Nymex looks to snap up 10% of Montreal Exchange

Written by  //  February 15, 2007  //  Markets, U.S.  //  Comments Off on Nymex looks to snap up 10% of Montreal Exchange

From the Globe and Mail:

The New York Mercantile Exchange and the Montreal Exchange announced Wednesday that they have formed “a strategic alliance” that will see Nymex acquire a 10-per-cent stake in the Montreal Exchange. The deal includes plans to establish a joint-venture company, based in Calgary, “to provide the Canadian market with trading and clearing of exchange-traded and over-the-counter crude oil, natural gas and electricity products,” the two exchanges said in a statement.

##NYX,TSX##And the Montreal Gazette adds:



Predictions the Montreal Exchange could be worth a cool $1 billion on the stock market weren’t looking far-fetched yesterday after the New York Mercantile Exchange bought into the company.

Nymex, the world’s leading energy market, has agreed to pay $88 a share to buy a 10-per-cent stake in the ME before it goes public in late March or early April.

Executives of the two exchanges declined in a conference call to say how much money the ME will earn on the transaction.

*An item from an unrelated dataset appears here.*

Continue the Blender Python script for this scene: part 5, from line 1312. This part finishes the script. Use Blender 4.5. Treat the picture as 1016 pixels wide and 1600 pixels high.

But the exchange’s current share count suggests Nymex is paying about $90 million, putting the value of the ME at just over $900 million.

“It’s safe to say that at the close of the first day of trading it will be above $88, probably well above $88,” said Dundee Securities analyst John Aiken, who predicted in December the ME could be worth $1 billion as a public company.

“This is an absolutely fantastic time to be going public.”

Besides Nymex’s equity stake, the two exchanges have agreed to launch a joint venture in Calgary to trade and clear futures and options contracts – collectively known as derivatives – in crude oil, natural gas and electricity.

ME chief executive officer Luc Bertrand called Nymex “the ultimate partner” for the exchange’s move into energy products, which has been three years in the planning. He added there is a lot of demand in the booming Canadian oil patch for derivative instruments used by companies to hedge energy prices and manage other risks.

The joint venture with the Nymex will first clear over-the-counter, or custom-made, derivatives products and then move into trading exchange-listed products.

“The cost will be minimal, the profits will be swift,” Nymex chairman Richard Schaeffer said of the Calgary operation, which is to be up and running by the spring.

The ME also set the stage for its public listing yesterday by releasing stellar financial results for 2006. Net earnings jumped 64 per cent to $24.8 million while revenue grew 25 per cent to $79.3 million. Trading volume was up 41 per cent.

The ME said it plans to list its shares, after a 3-for-1 split, on the Toronto Stock Exchange. But that was the only good news in yesterday’s announcement for TSX Group Inc., parent of the TSX. Its shares were down $2.32 yesterday, or 4.5 per cent, closing at $49.72 after news of the ME-Nymex alliance.

The new joint venture will compete directly in Calgary with the Natural Gas Exchange, purchased by the TSX in 2004. Energy trading revenue represented 13 per cent of the TSX’s total revenue last year.

More significantly, analysts said the partnership between the ME and Nymex drives a stake through the TSX’s long-held ambition to acquire its smaller Montreal rival.

“The bigger issue is that the TSX and the ME can’t seem to get together and make a partnership,” said CIBC World Markets analyst Stephen Boland. “The ME wouldn’t have done this if it wanted a deal.”

The TSX is anxious to get into the lucrative and fast-growing derivatives business. Boland said the company will now look to purchase a secondary U.S. derivatives exchange, raising the spectre of competing options-and-futures markets in Canada as of 2009.